2006-09-05

Back to $1/gal petro?

At the height of the petro price crisis I predicted here that petro prices would again fall to record levels. In the past week experts have predicted a fall to about $2/gal this autumn. A few months ago the industry announced a major petro discovery in Cuba's waters. Now comes word of the discovery of an even bigger storehouse -- 50% the size of all existing known reserve! -- in US waters in the same gulf. As predicted, the price and profit spikes that panicked so many people led to new discoveries that will reduce the price of petro. Those evil CORPORATIONS!

As the petro epoch continues (stomping on its periodic obituaries), so does the development of the technology that will surely one day -- as it always has -- lead humans to yet a new source of fuel.

3 comments:

Nadir said...

Industrial grade hemp would solve the world's energy crisis and revolutionize agriculture and industry at the same time.

http://www.lightparty.com/Energy/Hemp5.html

Nadir said...

"A few months ago the industry announced a major petro discovery in Cuba's waters. Now comes word of the discovery of an even bigger storehouse -- 50% the size of all existing known reserve! -- in US waters in the same gulf. As predicted, the price and profit spikes that panicked so many people led to new discoveries that will reduce the price of petro. Those evil CORPORATIONS!"

The fact that none of that oil has even been drilled yet let's you know that the price of gasoline is completely arbitrary. By tying gas and oil prices to petroleum commodities markets, corporations (and governments) can manipulate the prices be sending those scares into the crude oil market.

From the article:
"It will take many years and tens of billions of dollars to bring the newly tapped oil to market, but the discovery carries particular importance for the industry at a time when Western oil and gas companies are finding fewer opportunities in politically unstable parts of the world, including the Middle East, Africa and Russia."
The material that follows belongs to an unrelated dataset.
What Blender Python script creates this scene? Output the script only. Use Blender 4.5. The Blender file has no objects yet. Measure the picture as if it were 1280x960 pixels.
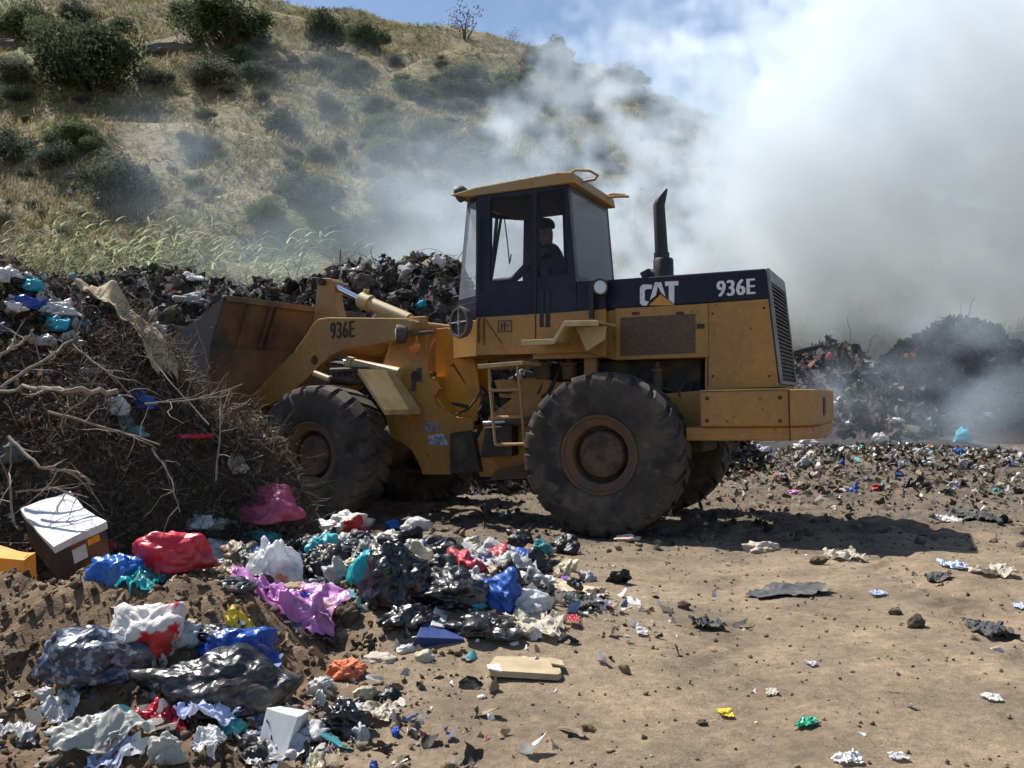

The evil corporations are screwing with us. You'll laugh when I say this, but Bush's approval ratings are way down. Watch gas prices go up after the election.

Paul Hue said...

Nadir: The drop in oil prices in resonse to the announcement of new, untapped finds reveal not an "arbitrary" price system, but economic ignorance on your part. If Prince announced that he would perform at your next concert, ticket value would soar. If you refused to increase ticket prices because your cost had not increased and you believe in "economic justice/equality", you can bet the scalpers would increase the prices for you, because they and your customers live in a free society. But Prince hasn't even played yet! And if you announced that the venue had switched from a 1,000 seat hall to a 100,000 seat colleseum, the prices would fall... even if you refused to cut the price, people would aggree to pay less.

People make choices where to invest their wealth based on their assessments of various investment opportunities. Permitting traders to bet on oil brings more money into the petroleum industry, providing more profits and capital for investment in exploration and technological development. If you could ban petro trading you would certainly not achieve low petro prices, any more than banning "price gouging" results in cheaper water or petro during times of crisis! You would deny potential investment inflow to the petro companies, and thus cause prices to increase due to inability of these competing companies from upgrading to new advances.

Some analyst may tell you that "20% of the 3$/gal price represents specuation". Well, if you ban "speculation", you can get that fraction down to 0%... of 5$/gal petro! The same as forcing to petro stations to not increase their prices during a disaster: you get empty stations advertising pre-disaster prices. What good is that? The campaign to cap or eliminate evil profits has succeeded, but who has won? Nobody. Horray for 1$/gal petro... at empty petro stations. Only free markets and free people can get 1$/gal petro again in stations that actually have petro to sell.